:: What the task asks ::
Everything from the first line of the data below through the line that contains "i = np.arange(nx" should be written out exactly, please, and nothing more; the pictures stay out.

Begin Data

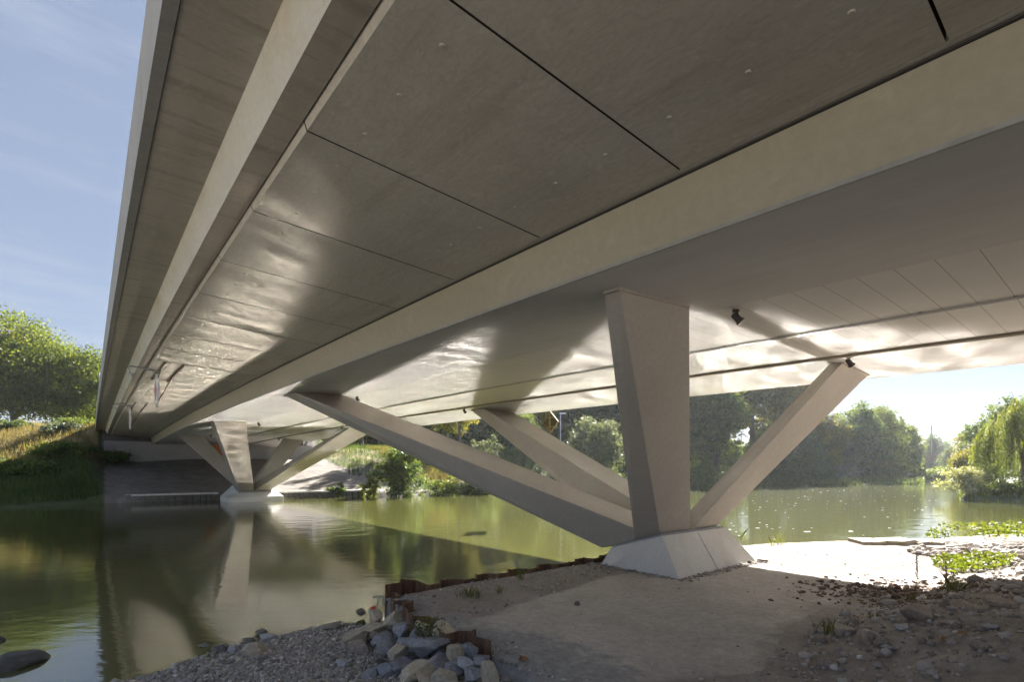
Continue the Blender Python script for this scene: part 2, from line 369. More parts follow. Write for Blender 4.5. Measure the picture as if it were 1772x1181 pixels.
def seg_dist(px, py, poly, closed=False):
    d = np.full(px.shape, 1e9); n = len(poly)
    for i in range(n if closed else n - 1):
        (ax, ay), (bx, by) = poly[i][:2], poly[(i + 1) % n][:2]; dx, dy = bx - ax, by - ay
        u = np.clip(((px - ax) * dx + (py - ay) * dy) / (dx * dx + dy * dy + 1e-12), 0, 1)
        d = np.minimum(d, np.hypot(px - ax - u * dx, py - ay - u * dy))
    return d
def inside(px, py, poly):
    r = np.zeros(px.shape, bool); n = len(poly)
    for i in range(n):
        (ax, ay), (bx, by) = poly[i], poly[(i + 1) % n]
        c = ((ay > py) != (by > py)); r ^= c & (px < (bx - ax) * (py - ay) / ((by - ay) if by != ay else 1e-9) + ax)
    return r
def sstep(x, a, b): u = np.clip((x - a) / (b - a), 0, 1); return u * u * (3 - 2 * u)
def grid_faces(nx, ny):
    i = np.arange(nx * ny).reshape(ny, nx); return np.stack([i[:-1, :-1], i[:-1, 1:], i[1:, 1:], i[1:, :-1]], -1).reshape(-1, 4)

# ------------------------------------------------------------------ the bridge superstructure
S0, S1 = -4.6, 21.05
bridge = thing('river_bridge', 'long concrete and steel road bridge crossing the river overhead on slanted struts', 'bridge', W(9, 3.5, .9, True))
def bpart(mb, name, mat, **k): return mb.build(name, mat, bridge, **k)
# cantilever slab with the deck above
m = MB(); m.extr([(.190, 1.200), (.400, 1.200), (.400, 1.26), (1.60, 1.22), (5.42, 1.14), (5.42, 1.02), (6.55, 1.185), (6.55, 1.32), (3.5, 1.42), (.190, 1.36)], S0, S1 + .75); bpart(m, 'deck_slab', MAT['cantilever'])
# edge girder (paler outer face carries the skylight in its colour)
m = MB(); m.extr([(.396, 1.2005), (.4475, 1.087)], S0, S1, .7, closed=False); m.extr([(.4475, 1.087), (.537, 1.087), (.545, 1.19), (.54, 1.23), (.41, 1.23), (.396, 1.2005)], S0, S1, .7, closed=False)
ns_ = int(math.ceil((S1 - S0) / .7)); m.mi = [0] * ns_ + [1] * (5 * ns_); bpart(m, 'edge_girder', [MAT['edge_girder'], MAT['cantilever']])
m = MB(); m.extr([(.150, 1.190), (.187, 1.196), (.187, 1.47), (.146, 1.47)], S0, S1 + .75); bpart(m, 'fascia', MAT['fascia'])
m = MB(); m.extr([(6.552, 1.175), (6.592, 1.170), (6.595, 1.42), (6.552, 1.42)], S0, S1 + .75); bpart(m, 'fascia', MAT['fascia'])
m = MB(); m.extr([(.32, 1.366), (6.45, 1.326), (6.45, 1.332), (3.5, 1.426), (.32, 1.372)], S0, S1 + .75, 1.4); bpart(m, 'carriageway', MAT['asphalt'])
# precast soffit panels between the edge girder and the box girder
DS = .716; SJ = .303
j = -7
zp = lambda t: 1 - .0614 * (t - 1.603)
while SJ + j * DS < S1 - .05:
    a, b = SJ + j * DS, min(SJ + (j + 1) * DS, S1); g = .0036 if j > -7 else 0
    m = MB(); tl, tr = .552, 1.575
    m.extr([(tl, zp(tl)), (tr, zp(tr)), (tr, zp(tr) + .030), (tl - .010, zp(tl) + .030)], a + g, b - g, DS); m.mi[-2:] = [1, 1]
    for tt in (.70, 1.33):          # small cast-in anchors on the soffit
        for q in (.17, .5, .83):
            c = W(a + DS * q, tt, zp(tt), True)
            m.tube([c + Vector((0, 0, .004)), c - Vector((0, 0, .012))], [.032, .022], 8)
    p = bpart(m, 'soffit_panel', [MAT['panel'], MAT['joint']])
    j += 1
m = MB(); m.extr([(.548, zp(.56) + .032), (1.60, zp(1.6) + .032), (1.60, 1.225), (.552, 1.235)], S0, S1, 1.4); bpart(m, 'deck_underlay', MAT['dark_metal'])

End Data

:: Answer to the task ::
Continue the Blender Python script for this scene: part 2, from line 369. More parts follow. Write for Blender 4.5. Measure the picture as if it were 1772x1181 pixels.
def seg_dist(px, py, poly, closed=False):
    d = np.full(px.shape, 1e9); n = len(poly)
    for i in range(n if closed else n - 1):
        (ax, ay), (bx, by) = poly[i][:2], poly[(i + 1) % n][:2]; dx, dy = bx - ax, by - ay
        u = np.clip(((px - ax) * dx + (py - ay) * dy) / (dx * dx + dy * dy + 1e-12), 0, 1)
        d = np.minimum(d, np.hypot(px - ax - u * dx, py - ay - u * dy))
    return d
def inside(px, py, poly):
    r = np.zeros(px.shape, bool); n = len(poly)
    for i in range(n):
        (ax, ay), (bx, by) = poly[i], poly[(i + 1) % n]
        c = ((ay > py) != (by > py)); r ^= c & (px < (bx - ax) * (py - ay) / ((by - ay) if by != ay else 1e-9) + ax)
    return r
def sstep(x, a, b): u = np.clip((x - a) / (b - a), 0, 1); return u * u * (3 - 2 * u)
def grid_faces(nx, ny):
    i = np.arange(nx * ny).reshape(ny, nx); return np.stack([i[:-1, :-1], i[:-1, 1:], i[1:, 1:], i[1:, :-1]], -1).reshape(-1, 4)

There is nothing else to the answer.